T-R FILE PHOTO The days and hours of operation at the Marshalltown Compost Facility, located at 900 Woodland St., will likely be reduced to Friday, Saturday and Sunday after the city council discussed the matter during Monday night’s meeting.

After discussing the Center Street viaduct repair project during Monday night’s meeting, Marshalltown Public Works Director Heather Thomas again came before the city council to present options for reducing the hours of operation at the compost facility.

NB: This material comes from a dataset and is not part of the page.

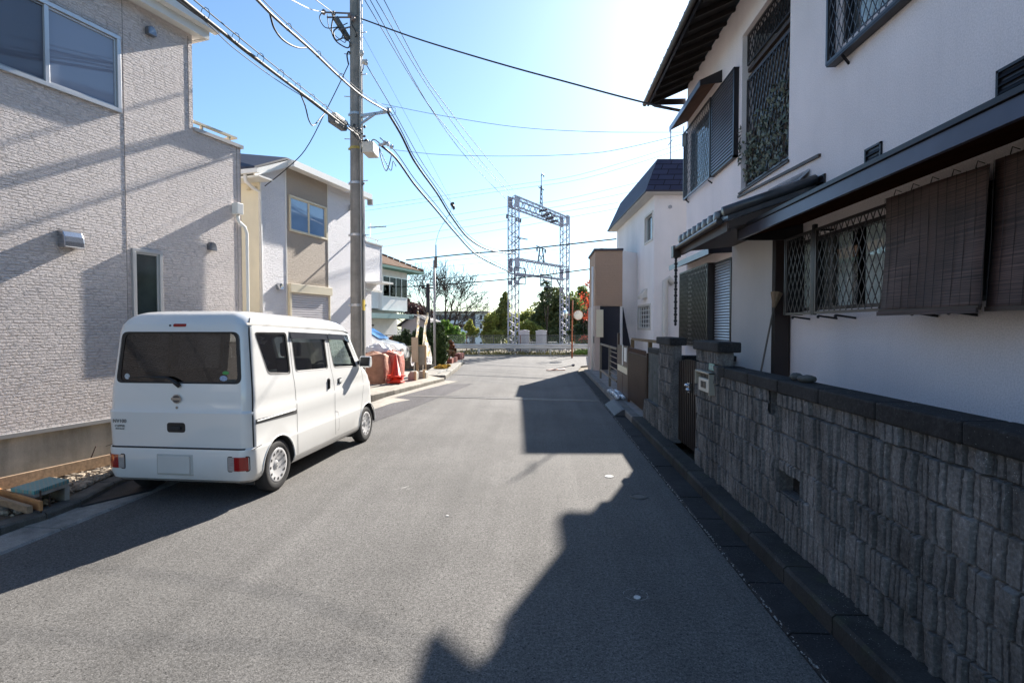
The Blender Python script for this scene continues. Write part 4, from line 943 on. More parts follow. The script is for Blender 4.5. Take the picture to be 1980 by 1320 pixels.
curl(mb, [(690, 258, -.2), (700, 277, -.3), (712, 282, -.4), (722, 270, -.5), (735, 278, -.5)], PY, .013); curl(mb, [(672, 240, -.2), (690, 268, -.3), (706, 280, -.3), (716, 272, -.4)], PY, .012); curl(mb, [(735, 215, -.5), (742, 212, -.5), (762, 208, -.5), (764, 220, -.5), (752, 225, -.5)], PY, .005)
for k in range(14): mb.blob(aty(R.uniform(684, 712), R.uniform(240, 275), PY - .3), R.uniform(.02, .05), .03, R.uniform(.02, .04), 6, 4, .3)
mb.build('cable_slack', M('mixed_cable', (.1, .1, .1), .5, var=.9, vs=9), pole, smooth=True)
mb = MB(); mb.box(px0 + .14, px0 + .2, py0 - .12, py0 - .02, pz(600), pz(580)); mb.build('marker_tag', M('yellow_tag', (.6, .42, .04), .5, var=.1), pole)
# ------------------------------------------------------------------ overhead cables
def cpts(pts, YA, YB):
    A = aty(pts[0][0], pts[0][1], YA); B = aty(pts[-1][0], pts[-1][1], YB); d = Vector((B.x - A.x, B.y - A.y))
    P = [A] + [onp(u, v, (A.x, A.y), (d.x, d.y)) for u, v in pts[1:-1]] + [B]; Q = []
    for i in range(len(P) - 1):
        p0_, p1_, p2_, p3_ = P[max(0, i - 1)], P[i], P[i + 1], P[min(len(P) - 1, i + 2)]; k_ = 5 if len(P) > 2 else 1
        for k in range(k_):
            t = k / k_; m1 = (p2_ - p0_) * .5; m2 = (p3_ - p1_) * .5
            # uneven spacing: scale tangents to the segment length
            L_ = (p2_ - p1_).length; m1 = m1.normalized() * L_ if m1.length else m1; m2 = m2.normalized() * L_ if m2.length else m2
            h00 = 2*t**3-3*t**2+1; h10 = t**3-2*t**2+t; h01 = -2*t**3+3*t**2; h11 = t**3-t**2
            Q.append(p1_ * h00 + m1 * h10 + p2_ * h01 + m2 * h11)
    Q.append(P[-1]); return Q
def cable(label, pts, YA, YB, r=.012, mat=None, group=None, messenger=None, hang=0, name='overhead_cable'):
    Q = cpts(pts, YA, YB); mb = MB(); mb.tube(Q, r, 6); o = mb.build(name, mat or mWire, smooth=True); tag(o, label, 'cable', group)
    if messenger:
        h, r2 = messenger; mb = MB(); mb.tube([q + Vector((0, 0, h)) for q in Q], r2, 5); mb.build('messenger_wire', mWireG, o, smooth=True)
        if hang:
            mb = MB()
            acc = 0.0
            for q, q2 in zip(Q, Q[1:]):
                l_ = (q2 - q).length; js = []
                while acc < l_: js.append(acc / l_); acc += hang
                acc -= l_
                for j in js:
                    c_ = q.lerp(q2, j); d = (q2 - q).normalized(); s_ = d.cross(Vector((0, 0, 1))).normalized(); n = 8
                    rr = (h + r * 2) / 2; cc = c_ + Vector((0, 0, h / 2)); mb.tube([cc + (s_ * math.cos(2 * math.pi * i / n) * rr * .7 + Vector((0, 0, 1)) * math.sin(2 * math.pi * i / n) * rr) for i in range(n + 1)], .004, 4)
            each(mb, 'cable_hanger', mWire, o)
    return o
cable('thick black lashed cable bundle running past the beige house eave to the pole', [(322, -25), (405, 42), (500, 117), (560, 163), (610, 200), (655, 235), (692, 262)], 5.4, PY - .2, .022, messenger=(.10, .008), hang=.75)
cable('black cable hugging the lower left of the lashed bundle, fading behind the eave', [(330, -10), (372, 22), (412, 50), (470, 97), (560, 165), (640, 226), (690, 258)], 5.6, PY - .25, .013)
cable('thin single wire strung just under the lashed bundle near the beige house', [(325, -18), (395, 40), (450, 92), (550, 165), (640, 219), (700, 262)], 5.8, PY - .2, .006, mWireG)
cable('spiral-wrapped thick cable from the top left to the right arm of the pole', [(480, -18), (530, 33), (600, 95), (650, 143), (700, 186), (750, 216)], 6.2, PY - .6, .02, M('wrapped_cable', (.11, .10, .10), .5, var=.9, vs=7), messenger=(.07, .006), hang=1.1)
cable('slack black loop hanging below the spiral-wrapped cable', [(522, 28), (530, 55), (548, 78), (575, 92), (596, 92)], 7.2, 8.6, .014)
cable('slack black loop hanging under the lashed bundle left of the pole', [(580, 180), (590, 205), (597, 232), (605, 243), (620, 228), (632, 214)], 9.6, 11.6, .012)
cable('thick black cable descending from the pole arm towards the railway gantry', [(750, 218), (775, 260), (800, 310), (845, 374), (870, 415), (905, 460), (945, 483), (1000, 492)], PY - .6, 34, .03, messenger=(.12, .012))
cable('thin black cable beside the descending thick cable, ending at the insulator', [(707, 123), (760, 213), (820, 320), (875, 396)], PY - .3, 22, .011)
cable('very faint thin wire from high on the pole to the insulator above the thin post', [(700, 66), (790, 232), (872, 388)], PY - .1, 22, .004, mWireG)
cable('lower thick cable bundle from the junction box down to the gantry', [(735, 280), (765, 306), (800, 355), (840, 402), (880, 450), (920, 492), (985, 526)], PY - .5, 33, .028, messenger=(.16, .012))
cable('dark drop wire falling from the faint insulator to the thin steel post', [(875, 396), (868, 415), (850, 445), (842, 472)], 22, 21.5, .008)
cable('pale wrapped wire entering from the top to the upper left insulator', [(548, -8), (600, 18), (627, 24)], 8, PY - .3, .010, M('pale_wire', (.5, .48, .46), .5, var=.6, vs=8))
cable('dark wire entering from the top to the middle insulator of the crossarm', [(600, -8), (640, 22), (648, 28)], 9, PY - .3, .009)
cable('thick black service cable crossing the sky from pole to tiled eave', [(697, 36), (800, 73), (900, 104), (1000, 133), (1100, 160), (1200, 187), (1300, 212)], PY, 10.6, .017)
cable('thin wire from the pole arm sagging to the upper lattice bay', [(738, 201), (850, 223), (1000, 246), (1150, 255), (1324, 256)], PY - .4, 11.5, .005, mWireG)
cable('lowest thin wire sagging from the junction box to the upper lattice bay', [(762, 290), (850, 299), (1000, 302), (1150, 296), (1225, 283), (1324, 259)], PY - .5, 11.3, .005, mWireG)
cable('black service drop from the pole to the corner of the white house', [(674, 125), (655, 165), (630, 215), (590, 290), (550, 330), (512, 360)], PY - .1, 12.95, .011)
GL = 'one of four parallel bare power lines from the pole top to the gantry'
for pts in ([(699, -10), (817, 186), (898, 300), (985, 392)], [(709, -12), (843, 223), (986, 376)], [(720, -12), (824, 163), (930, 311), (986, 372)], [(736, -12), (831, 163), (993, 368)]):
    cable(GL, pts, PY, 33, .011, M('green_line', (.06, .08, .075), .6, var=0), group='power lines to the gantry')
cable('upper thick black trackside cable crossing in front of the gantry', [(785, 503), (900, 491), (1000, 483), (1192, 462)], 30.5, 27, .035)
cable('lower thick black trackside cable crossing in front of the gantry', [(740, 556), (829, 552), (1000, 538), (1150, 519)], 36, 30, .035)
cable('medium black trackside wire midway between the two thick trackside cables', [(787, 543), (900, 535), (985, 526)], 33, 33, .018)
for pts in ([(690, 446), (985, 399), (1078, 388), (1260, 347)], [(690, 458), (985, 413), (1100, 396), (1260, 362)], [(690, 470), (985, 426), (1195, 392)], [(720, 480), (985, 441), (1195, 403)], [(787, 512), (985, 492), (1195, 470)], [(787, 523), (985, 502), (1195, 476)], [(690, 402), (860, 378), (1000, 357), (1120, 338), (1340, 272)], [(690, 410), (1000, 365), (1130, 345), (1340, 282)]):
    cable('one of the thin pale railway wires behind the gantry', pts, 44, 34, .009, mWireG, group='thin railway wires')
# splice closure hanging on the bundle
a, b_ = aty(640, 228, 12.2), aty(665, 246, 13.0); mb = MB(); d = (b_ - a).normalized(); mb.bar(a, b_, .17, .2); clo = mb.build('splice_closure', M('closure_plastic', (.1, .1, .1), .5, var=.5, vs=12), bevel=.03); tag(clo, 'dark ribbed splice closure hanging on the cable bundle left of the pole', 'splice closure')
mb = MB(); a2, b2 = a + Vector((.07, -.03, .07)), b_ + Vector((.07, -.03, .07)); mb.bar(a2, b2, .1, .09); mb.build('closure_cover', M('pale_closure', (.5, .48, .45), .5, var=.5, vs=20), clo, bevel=.02)
c_ = aty(875, 396, 22); mb = MB(); mb.blob(c_, .09, .09, .1, 8, 6, .3); mb.blob(c_ + Vector((.05, 0, -.12)), .06, .05, .08, 8, 6, .3); tag(mb.build('insulator', mBlk), 'small dark insulator hanging on the thin cables in the sky', 'insulator')
# ------------------------------------------------------------------ railway gantry
gm_ = M('gantry_paint', (.40, .40, .47), .55, .1, var=.12, vs=2)
gan = thing('railway_gantry', 'tall pale lattice portal gantry over the railway behind the guardrail', 'gantry', (0, 35, 0))
A0 = aty(993, 630, 33.3); B0 = aty(1091.5, 630, 39.3); A0.z = B0.z = 0; dAB = (B0 - A0).normalized(); nAB = Vector((-dAB.y, dAB.x, 0))
def lattice(p, q, w, h, ux, uy, n, t=.075, name='column', bt=.028):
    """box truss from p to q with section w along ux and h along uy"""
    mb = MB(); cs = [(-1, -1), (1, -1), (1, 1), (-1, 1)]; off_ = [ux * (a * w / 2) + uy * (b * h / 2) for a, b in cs]
    for o_ in off_: mb.bar(p + o_, q + o_, t, t)
    for i in range(n):
        a, b_ = p.lerp(q, i / n), p.lerp(q, (i + 1) / n)
        for k in range(4):
            o1, o2 = off_[k], off_[(k + 1) % 4]
            if (i + k) % 2: o1, o2 = o2, o1
            mb.bar(a + o1, b_ + o2, bt, bt)
    return mb.build(name, gm_, gan)
Zu = Vector((0, 0, 1)); H1, H2 = 9.55, 9.45
lattice(A0 + Zu * -.4, A0 + Zu * H1, .44, .5, dAB, nAB, 36); lattice(B0 + Zu * -.4, B0 + Zu * H2, .44, .5, dAB, nAB, 36)
lattice(A0 + Zu * (H1 - .35), B0 + Zu * (H2 - .35), .6, .5, Zu, nAB, 18, name='top_beam'); lattice(A0 + Zu * 5.35, B0 + Zu * 5.45, .9, .5, Zu, nAB, 14, name='lower_beam')
mb = MB()
for base in (A0, B0):
    for z, h_ in ((H1 - .35, .9), (5.4, 1.0), (4.35, .35)):
        for s_ in (-1, 1): c_ = base + nAB * (s_ * .265) + Zu * z; mb.bar(c_ - dAB * .26, c_ + dAB * .26, h_ * .75, .012, up=nAB)
each(mb, 'gusset_plate', gm_, gan)
mb = MB(); mb.bar(A0 + Zu * 4.1, A0 + dAB * 1.1 + Zu * 4.9, .08, .08); mb.bar(B0 + Zu * 3.9, B0 - dAB * 1.2 + Zu * 4.95, .08, .08); each(mb, 'knee_brace', gm_, gan)
mc = A0.lerp(B0, .5); dk = M('dark_fitting', (.12, .12, .15), .5, .3, var=.2)
mb = MB(); 
for s_ in (-1, 1): mb.bar(mc + dAB * .16 * s_ + Zu * 9.45, mc + dAB * .05 * s_ + Zu * 10.9, .06, .06)
for k in range(4): z = 9.6 + k * .3; mb.bar(mc + dAB * .15 + Zu * z, mc - dAB * .12 + Zu * (z + .28), .035, .035)
mb.bar(mc + Zu * 10.9, mc + Zu * 11.6, .05, .05); mb.bar(mc - dAB * .35 + Zu * 10.75, mc + dAB * .35 + Zu * 10.7, .05, .05); mb.tube([mc + Zu * 11.55, mc + Zu * 11.7 + dAB * .1, mc + Zu * 11.7 + dAB * .3, mc + Zu * 11.55 + dAB * .35], .04, 6)
mb.build('mast', dk, gan)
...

According to Thomas, the facility is currently open seven days a week (10 a.m. to 6 p.m. Monday through Friday, 9 a.m. to 4 p.m. Saturday and noon to 4 p.m. Sunday) and is running on a deficit. She said price adjustments had been made — particularly for larger loads — but she didn’t expect them to get the facility back to a breakeven point financially.

If the current trajectory continues, Thomas worried there would not be enough money to purchase necessary equipment in fiscal year 2025.

“This solution or option that we’re presenting tonight of reducing the days of operation when our compost facility is open does not solve that entire problem, but it’s a step in the right direction in order to reduce the expenses and try to build some revenue,” she said.

She then noted that in the last two years, there have been 48 days when the facility did not bring in enough material to cover the cost of staff wages. There are six part-time compost attendants currently employed, and they make $9 an hour with a quarter raise for each year they stay up to a maximum wage of $10 an hour.

According to Thomas’s information, Wednesday and Thursdays are, on average, the least busy days at the facility, and Saturday is the day the facility takes in the most material. She then laid out a pair of options: keeping the facility open Monday, Tuesday, Friday and Saturday for an estimated wage savings of about $8,700 per year or opening Tuesdays, Fridays, Saturdays and Sundays with a potential savings of about $10,200 annually.

“This is, again, totally an optional thing. It’s not something we have to do, but we wanted to see if there was any support in doing this. In addition to helping us with the gap between revenues and expenses, we have had issues staffing the facility,” Thomas said.

The reductions could also allow Thomas to reduce the number of staffers from six to four, according to Thomas. Mayor Joel Greer asked Thomas about potential tension between individuals who recycle their compost and commercial haulers, wondering which day of the week the commercial haulers might miss the most.

Thomas said commercial haulers can pay for a $500 license that gives them a gate code and allows them to dump whenever they wish to on a 24/7 basis, with a camera system tracking when they enter and leave. Councilor Gary Thompson suggested that commercial haulers be required to obtain a gate key and that the facility should only be open to the public on Saturdays and Sundays.

Fellow Councilor Jeff Schneider asked if Friday could be added to keep one weekday available, and Thomas noted that street department staff can assist customers with loading material into their vehicle during regular business hours between Monday and Friday.

Councilor Mike Ladehoff said he believed Fridays, Saturdays and Sundays would be the most convenient for homeowners, and fellow Councilor Dex Walker added that he didn’t believe the compost loading services, while convenient, made it worth staying open extra days.

Councilor Gabe Isom agreed with the Friday, Saturday and Sunday plan, and Thompson said he would be fine with it as it didn’t have to be “set in stone” for the time being.

A motion from Schneider to direct staff to bring back a formal resolution to a future meeting that would formally reduce the days of operation to Friday, Saturday and Sunday carried by a unanimous 7-0 tally.